Poaching is a big problem for the last remaining herds. Ivory carvings and trinklets are in great demand and reach high market prices. Particularly for rich and new-rich Chinese and Vietnamese ivory represents a status symbol. While in the most countries in the world ivory trade is illegal or regulated, it is completely legal in China.
Ivory for sale at the Thai - Burmese border near Pretchuap Khiri Khan. In Thailand are 1,500 domesticated and registered elephant bulls living; they provide less than a 100 pairs of tusks per year. Despite that there are annually 5,000 pairs of ivory traded on the Thai markets. Where is the huge difference coming from? Image by Asienreisender, 2010
It is against the law to sell ivory coming from African elephants (and generall from abroad) in Thailand, but it's legal to sell ivory from domestic Thai elephants. That's a big invitation for laundering African ivory in Thailand. As the WWF recently claimed, there are huge amounts of African ivory sold in Thai shops. The environmental organisation therefore demands the total abolishment of ivory trade in Thailand.

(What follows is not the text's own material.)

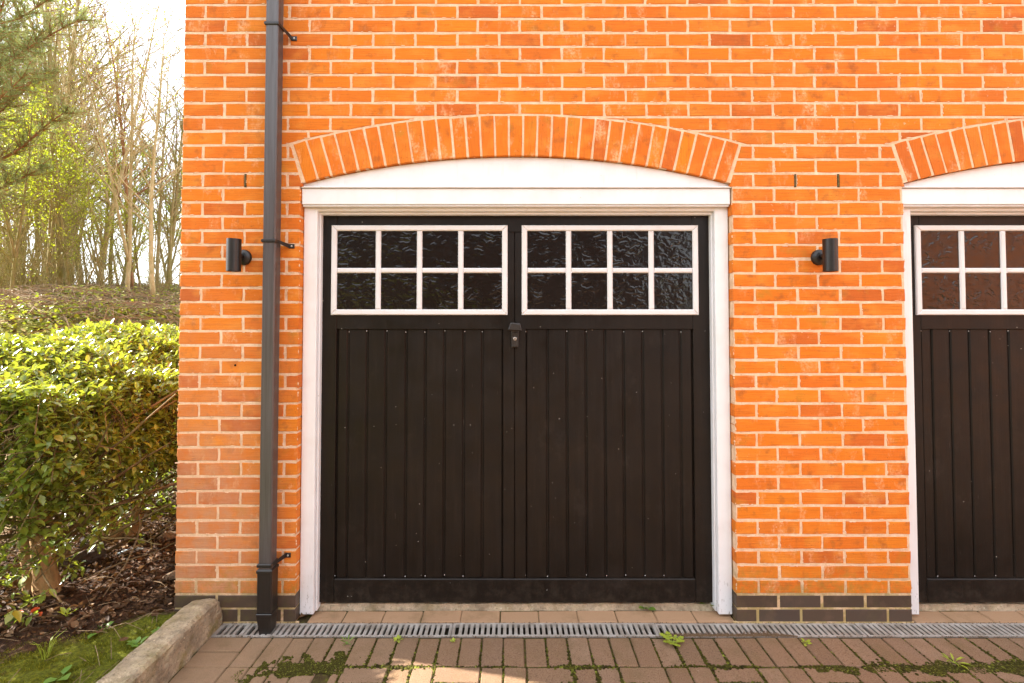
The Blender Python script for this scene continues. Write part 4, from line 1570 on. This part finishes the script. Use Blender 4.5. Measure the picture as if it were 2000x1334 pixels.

On March 4th 2013 started a meeting of 176 representatives of 176 countries in Bangkok (Convention on International Trade in Endangered Species conference, CITES). They discussed global wildlife trade issues, including the elephant poaching crisis. The WWF started an online petition to get a million digital signatures to present them to the Thai primeminister Yingluck Shinawatra in order to abolish ivory trade completely in Thailand.
Well, it could contribute to close one of the main markets for the product to protect the African elephant. Until the 4th of March the petition brought 588,000 votes. They are presented to Ms Shinawatra. In a first statement she agreed to close the door for ivory trade in Thailand generally, but she didn't give a timeline. In a speech she claimed, "no one care[s] about elephants more than Thailand". Well, everyone in the audience knew that it is obviously not so. Before the beginning of the conference a number of conservation groups, including the WWF, urged the CITES to punish Thailand for not doing enough to stop illegal ivory trade. The bigger trouble seems to be that China is not on the list of countries to be punished.

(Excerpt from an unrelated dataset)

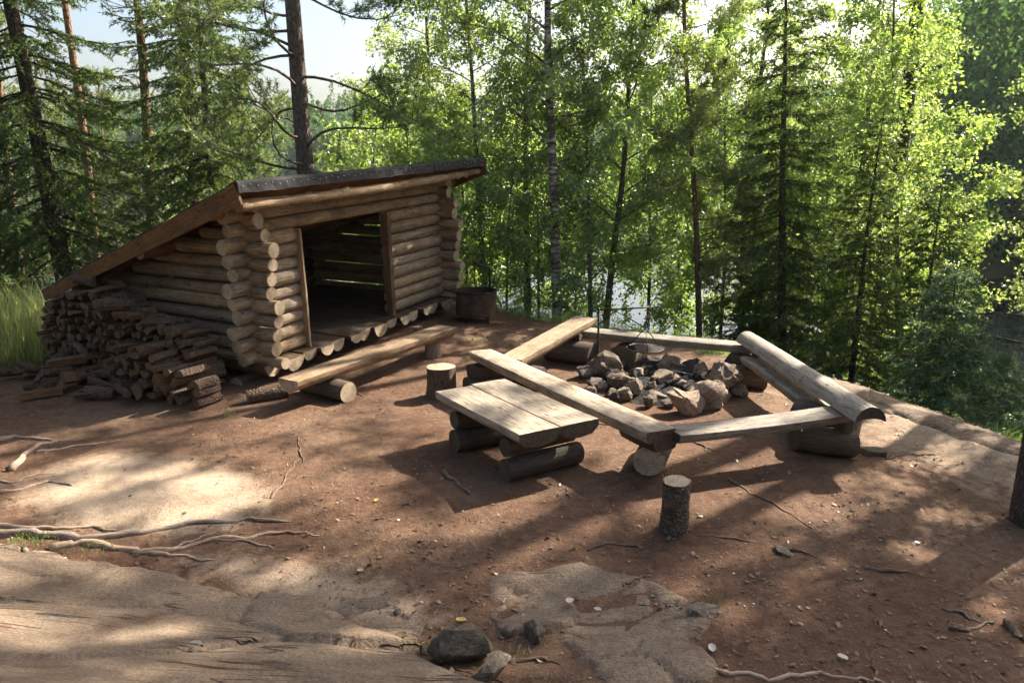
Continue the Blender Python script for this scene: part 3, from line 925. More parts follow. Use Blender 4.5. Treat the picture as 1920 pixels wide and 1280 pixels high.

In an article on May 9th, 2014, the 'Neue Zürcher Zeitung' reported of the confiscation of three tons of ivory in the Cambodian port of Sihanoukville. The ivory came on a boat from Malaysia, but it's supposed to be of African origin. Cambodia is as well a transitland for African ivory towards Vietnam and China.
By the way: many people believe, elephants would loose their teeths from time to time and they would grow after again. That's wrong. Ivory comes from death elephants or from those whose tusks were cut. In this case they don't grow again. That's actually known since centuries. Even the Chinese envoy of China in Angkor Thom, Zhou Daguan, mentioned that in his report more than 700 years ago.